Anyone else have a spirited child or suggestions on how to handle this one! LOL Or even just a shoulder to cry on. Days like today are tough because I feel like all I do is say no. I don't want to be a mean mommy or a "no mommy". I want to be the easy going mommy. The one everyone knows what is expected of, but can have fun around. Is that possible?

November 10, 2007

Big Congratulations!

A big huge congrats go out to my Cyber buddy L. She just gave birth last night to a healthy baby boy! This unexpected gift came after 22 years of marriage and no pregnancies! She adopted a daughter (who was 6 at the time), now she is a 15-year-old big sister of a newborn!

Oh and L didn't find out she was pregnant until she was about 5 months along! WOW!!

November 07, 2007

Wow - your still here!

I can't believe people are still reading and commenting on my blog. I guess the topic of Adoption brings out strong emotions in people. Adoption is not going to be the center point of our life. That was one thing I said before I started the adoption process and one thing Jake's birth mom asked of us. She specifically wanted us to raise him as a child, not an adopted child. We are all born in different circumstances.

Maggie's comment in the last post suggested that adoptive parents are better parents. Nope, we are just parents. I think the struggle to become a parent makes us appreciate our children more than someone who accidently gets pregnant but not always. I think those of us who really want children, really strive to do things right and be good parents, are better parents than those people who just go through the motions. But adoption doesn't make us better parents. Wanting to be better parents makes us better parents.

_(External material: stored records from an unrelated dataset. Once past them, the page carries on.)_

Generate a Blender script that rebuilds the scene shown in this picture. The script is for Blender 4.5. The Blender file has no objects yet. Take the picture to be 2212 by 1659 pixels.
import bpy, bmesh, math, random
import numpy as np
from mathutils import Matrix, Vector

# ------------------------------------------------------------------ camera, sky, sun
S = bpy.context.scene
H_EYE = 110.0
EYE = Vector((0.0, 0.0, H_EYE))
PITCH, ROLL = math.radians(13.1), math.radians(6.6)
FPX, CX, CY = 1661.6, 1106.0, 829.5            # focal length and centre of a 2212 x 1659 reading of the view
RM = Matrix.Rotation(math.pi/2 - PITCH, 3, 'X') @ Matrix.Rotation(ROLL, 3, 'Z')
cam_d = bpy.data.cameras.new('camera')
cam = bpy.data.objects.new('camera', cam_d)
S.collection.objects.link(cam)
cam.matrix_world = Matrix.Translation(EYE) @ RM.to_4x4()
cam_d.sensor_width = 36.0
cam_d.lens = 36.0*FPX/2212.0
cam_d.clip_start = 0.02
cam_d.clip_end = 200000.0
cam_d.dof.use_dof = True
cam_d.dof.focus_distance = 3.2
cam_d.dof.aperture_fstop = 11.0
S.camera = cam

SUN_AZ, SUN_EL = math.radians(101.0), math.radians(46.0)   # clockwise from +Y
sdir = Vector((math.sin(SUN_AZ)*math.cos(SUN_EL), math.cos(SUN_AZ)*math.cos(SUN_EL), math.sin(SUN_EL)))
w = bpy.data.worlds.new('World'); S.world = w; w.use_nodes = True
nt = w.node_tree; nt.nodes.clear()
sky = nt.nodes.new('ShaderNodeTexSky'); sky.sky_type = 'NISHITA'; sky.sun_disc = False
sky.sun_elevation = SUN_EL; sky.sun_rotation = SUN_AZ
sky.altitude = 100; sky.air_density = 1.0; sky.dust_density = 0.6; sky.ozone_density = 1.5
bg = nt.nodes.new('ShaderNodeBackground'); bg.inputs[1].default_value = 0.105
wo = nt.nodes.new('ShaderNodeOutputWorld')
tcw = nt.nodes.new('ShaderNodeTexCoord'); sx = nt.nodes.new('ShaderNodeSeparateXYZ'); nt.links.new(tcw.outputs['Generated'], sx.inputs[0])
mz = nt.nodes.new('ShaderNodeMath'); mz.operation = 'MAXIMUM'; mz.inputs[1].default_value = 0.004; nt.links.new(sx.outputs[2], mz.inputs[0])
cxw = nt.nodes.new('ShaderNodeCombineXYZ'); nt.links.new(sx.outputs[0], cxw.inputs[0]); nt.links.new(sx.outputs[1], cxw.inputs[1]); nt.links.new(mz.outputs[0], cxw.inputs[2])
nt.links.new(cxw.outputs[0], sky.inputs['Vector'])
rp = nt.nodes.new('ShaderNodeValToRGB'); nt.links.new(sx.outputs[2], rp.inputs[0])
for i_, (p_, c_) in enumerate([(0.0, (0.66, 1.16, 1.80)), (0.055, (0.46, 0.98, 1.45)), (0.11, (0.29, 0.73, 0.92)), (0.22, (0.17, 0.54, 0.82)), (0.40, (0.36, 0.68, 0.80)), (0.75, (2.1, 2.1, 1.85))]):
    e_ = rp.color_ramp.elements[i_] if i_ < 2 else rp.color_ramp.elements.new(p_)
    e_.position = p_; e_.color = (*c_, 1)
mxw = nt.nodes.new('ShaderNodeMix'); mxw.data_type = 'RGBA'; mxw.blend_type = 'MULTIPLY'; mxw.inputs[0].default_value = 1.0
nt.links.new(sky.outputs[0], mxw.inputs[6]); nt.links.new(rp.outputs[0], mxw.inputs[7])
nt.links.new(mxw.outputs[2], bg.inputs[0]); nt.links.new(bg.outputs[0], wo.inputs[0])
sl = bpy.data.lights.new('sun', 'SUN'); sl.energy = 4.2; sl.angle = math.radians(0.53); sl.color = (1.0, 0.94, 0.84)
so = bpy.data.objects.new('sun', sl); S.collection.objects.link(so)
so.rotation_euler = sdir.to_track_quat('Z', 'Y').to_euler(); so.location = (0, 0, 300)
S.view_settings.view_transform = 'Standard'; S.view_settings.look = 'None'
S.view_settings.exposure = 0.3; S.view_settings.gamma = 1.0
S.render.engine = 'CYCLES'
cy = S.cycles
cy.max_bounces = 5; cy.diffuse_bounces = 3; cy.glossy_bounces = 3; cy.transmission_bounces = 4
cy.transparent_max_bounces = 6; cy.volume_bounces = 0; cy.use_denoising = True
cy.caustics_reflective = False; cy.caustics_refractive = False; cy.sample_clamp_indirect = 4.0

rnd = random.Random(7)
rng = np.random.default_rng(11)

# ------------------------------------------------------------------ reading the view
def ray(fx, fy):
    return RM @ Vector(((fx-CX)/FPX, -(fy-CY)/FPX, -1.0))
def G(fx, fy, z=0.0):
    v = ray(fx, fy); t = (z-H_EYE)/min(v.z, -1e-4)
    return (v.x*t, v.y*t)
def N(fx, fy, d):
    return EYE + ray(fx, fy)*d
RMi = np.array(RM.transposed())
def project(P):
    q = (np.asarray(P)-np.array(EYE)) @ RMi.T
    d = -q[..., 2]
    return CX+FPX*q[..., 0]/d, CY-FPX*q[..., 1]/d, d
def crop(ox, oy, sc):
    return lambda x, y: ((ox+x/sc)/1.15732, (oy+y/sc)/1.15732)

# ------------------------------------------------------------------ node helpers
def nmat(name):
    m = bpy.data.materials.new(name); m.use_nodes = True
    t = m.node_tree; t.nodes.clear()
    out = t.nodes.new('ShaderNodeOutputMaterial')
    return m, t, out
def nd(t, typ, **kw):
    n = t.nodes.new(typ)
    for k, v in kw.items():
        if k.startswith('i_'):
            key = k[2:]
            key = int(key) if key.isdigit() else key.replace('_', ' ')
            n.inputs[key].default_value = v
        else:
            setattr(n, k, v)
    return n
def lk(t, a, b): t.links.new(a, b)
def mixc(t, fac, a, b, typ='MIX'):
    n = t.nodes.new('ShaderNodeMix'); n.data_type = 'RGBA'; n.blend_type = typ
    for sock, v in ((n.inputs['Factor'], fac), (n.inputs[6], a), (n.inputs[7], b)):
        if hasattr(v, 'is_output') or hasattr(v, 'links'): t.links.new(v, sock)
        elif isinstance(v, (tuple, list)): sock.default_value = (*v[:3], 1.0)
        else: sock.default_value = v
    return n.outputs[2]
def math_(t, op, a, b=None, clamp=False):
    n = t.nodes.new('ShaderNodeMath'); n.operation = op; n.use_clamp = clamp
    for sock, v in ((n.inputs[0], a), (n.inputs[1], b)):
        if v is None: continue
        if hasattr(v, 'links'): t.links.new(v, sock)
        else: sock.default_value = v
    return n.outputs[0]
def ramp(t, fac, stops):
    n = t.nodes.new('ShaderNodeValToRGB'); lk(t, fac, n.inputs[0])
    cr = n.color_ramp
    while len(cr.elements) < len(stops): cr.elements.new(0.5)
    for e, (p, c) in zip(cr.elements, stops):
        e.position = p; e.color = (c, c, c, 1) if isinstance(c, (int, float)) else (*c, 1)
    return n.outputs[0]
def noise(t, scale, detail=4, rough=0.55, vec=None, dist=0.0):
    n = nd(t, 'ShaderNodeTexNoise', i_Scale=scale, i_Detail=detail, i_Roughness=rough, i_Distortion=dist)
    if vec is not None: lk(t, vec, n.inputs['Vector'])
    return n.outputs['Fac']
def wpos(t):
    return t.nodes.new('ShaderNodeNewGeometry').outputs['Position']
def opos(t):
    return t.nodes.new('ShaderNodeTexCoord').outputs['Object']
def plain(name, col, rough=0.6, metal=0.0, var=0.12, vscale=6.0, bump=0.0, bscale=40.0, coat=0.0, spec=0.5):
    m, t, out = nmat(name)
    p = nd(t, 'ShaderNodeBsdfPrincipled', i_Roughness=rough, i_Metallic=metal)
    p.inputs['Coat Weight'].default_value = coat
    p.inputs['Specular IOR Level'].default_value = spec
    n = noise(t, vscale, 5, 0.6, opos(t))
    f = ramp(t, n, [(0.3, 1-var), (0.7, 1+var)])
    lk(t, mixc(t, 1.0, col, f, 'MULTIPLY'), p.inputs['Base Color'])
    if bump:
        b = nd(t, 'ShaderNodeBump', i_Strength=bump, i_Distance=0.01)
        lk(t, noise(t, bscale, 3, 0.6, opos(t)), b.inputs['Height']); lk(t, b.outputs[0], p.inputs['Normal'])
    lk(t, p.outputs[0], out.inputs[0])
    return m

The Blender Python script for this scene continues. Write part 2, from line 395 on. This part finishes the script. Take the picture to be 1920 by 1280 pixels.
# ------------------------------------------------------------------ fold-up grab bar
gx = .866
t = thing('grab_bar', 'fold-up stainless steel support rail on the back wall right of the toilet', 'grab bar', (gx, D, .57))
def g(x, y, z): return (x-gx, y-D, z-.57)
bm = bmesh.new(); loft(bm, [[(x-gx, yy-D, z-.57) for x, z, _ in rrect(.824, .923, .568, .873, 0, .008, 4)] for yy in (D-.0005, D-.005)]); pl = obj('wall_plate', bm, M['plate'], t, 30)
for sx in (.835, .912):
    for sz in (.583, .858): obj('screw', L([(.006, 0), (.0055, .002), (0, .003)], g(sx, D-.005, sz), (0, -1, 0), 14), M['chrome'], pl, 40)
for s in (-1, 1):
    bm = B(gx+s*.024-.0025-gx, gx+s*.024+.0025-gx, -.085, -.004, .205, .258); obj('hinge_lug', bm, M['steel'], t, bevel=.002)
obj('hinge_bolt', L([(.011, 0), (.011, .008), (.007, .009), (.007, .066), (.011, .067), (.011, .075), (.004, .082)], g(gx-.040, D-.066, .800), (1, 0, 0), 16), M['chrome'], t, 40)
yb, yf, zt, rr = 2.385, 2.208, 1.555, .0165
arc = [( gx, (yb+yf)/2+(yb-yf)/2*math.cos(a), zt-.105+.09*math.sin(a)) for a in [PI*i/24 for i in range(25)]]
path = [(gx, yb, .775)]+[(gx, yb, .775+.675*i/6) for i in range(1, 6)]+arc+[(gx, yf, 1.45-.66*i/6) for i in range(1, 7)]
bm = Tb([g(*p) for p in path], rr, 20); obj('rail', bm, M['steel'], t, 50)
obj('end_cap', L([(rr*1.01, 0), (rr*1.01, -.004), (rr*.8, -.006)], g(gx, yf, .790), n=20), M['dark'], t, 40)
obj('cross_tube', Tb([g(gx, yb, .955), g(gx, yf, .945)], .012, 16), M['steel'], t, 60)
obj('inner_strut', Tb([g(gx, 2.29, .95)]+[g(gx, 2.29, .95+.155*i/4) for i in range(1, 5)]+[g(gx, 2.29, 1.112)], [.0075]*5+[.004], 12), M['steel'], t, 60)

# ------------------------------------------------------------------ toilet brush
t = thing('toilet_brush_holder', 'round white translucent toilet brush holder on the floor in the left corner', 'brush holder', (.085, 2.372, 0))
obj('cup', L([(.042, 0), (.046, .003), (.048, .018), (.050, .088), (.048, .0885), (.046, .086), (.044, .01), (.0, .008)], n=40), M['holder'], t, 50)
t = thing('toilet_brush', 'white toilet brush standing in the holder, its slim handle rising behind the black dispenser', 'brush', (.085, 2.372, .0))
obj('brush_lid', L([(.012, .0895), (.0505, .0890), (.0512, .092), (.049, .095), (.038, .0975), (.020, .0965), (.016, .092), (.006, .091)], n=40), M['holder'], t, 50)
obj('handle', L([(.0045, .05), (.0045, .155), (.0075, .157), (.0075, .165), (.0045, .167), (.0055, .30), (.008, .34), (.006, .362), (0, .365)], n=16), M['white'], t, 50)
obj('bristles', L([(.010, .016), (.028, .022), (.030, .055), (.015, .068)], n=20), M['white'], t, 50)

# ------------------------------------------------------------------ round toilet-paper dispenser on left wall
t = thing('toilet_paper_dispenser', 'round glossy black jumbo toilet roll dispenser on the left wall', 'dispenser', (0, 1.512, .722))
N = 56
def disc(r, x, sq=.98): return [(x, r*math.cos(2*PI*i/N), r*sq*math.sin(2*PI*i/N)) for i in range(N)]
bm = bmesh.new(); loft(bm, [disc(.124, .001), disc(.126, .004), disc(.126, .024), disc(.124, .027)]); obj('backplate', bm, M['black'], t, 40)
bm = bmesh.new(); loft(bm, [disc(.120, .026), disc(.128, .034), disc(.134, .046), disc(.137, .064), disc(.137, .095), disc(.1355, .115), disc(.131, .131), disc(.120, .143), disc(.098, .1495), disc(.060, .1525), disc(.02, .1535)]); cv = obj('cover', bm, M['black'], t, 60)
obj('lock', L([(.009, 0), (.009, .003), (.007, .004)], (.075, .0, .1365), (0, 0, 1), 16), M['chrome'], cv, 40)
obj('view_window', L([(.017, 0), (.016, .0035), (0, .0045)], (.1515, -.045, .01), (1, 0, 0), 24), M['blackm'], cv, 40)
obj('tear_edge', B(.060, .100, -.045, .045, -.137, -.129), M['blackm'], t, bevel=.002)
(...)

In other news, Jake's birth parents are getting married on Nov 17th in Hawaii. I'm excited for them. I'm concerned a bit about the way they are going about things, but I'm happy they are happy. I will probably blog about this more in the next couple of days.


November 06, 2007

Adoption


I'm so very tired of reading blogs or forums or receiving emails from people who slam me or other adoptive parents because we adopted. Equally, I'm upset and disgusted with the crowd that considers us wonderful people for adopting. We are not wonderful people because we adopted. We are parents, nothing less, nothing more.

Nearly everyone has an opinion on adoption and most will give you their opinion when they find out you adopted. Most people only have one strong opinion about it. I actually have many opinions about it, many strong opinions. I don't think it is a horrible act of abandonment or theft. Nor do I think it is a perfect mutually beneficial relationship. Adoption really shouldn't be about birth parents or adoptive parents, its about the child. The child who hopefully understands that the decisions made by adults are not a reflection of who they are.

Wanting to be a parent is truly a selfish desire. Ironic, because being a parent is the most unselfish role you will ever play in life.

Sorry for the rant, I just got stirred up over a conversation yesterday and I had to vent.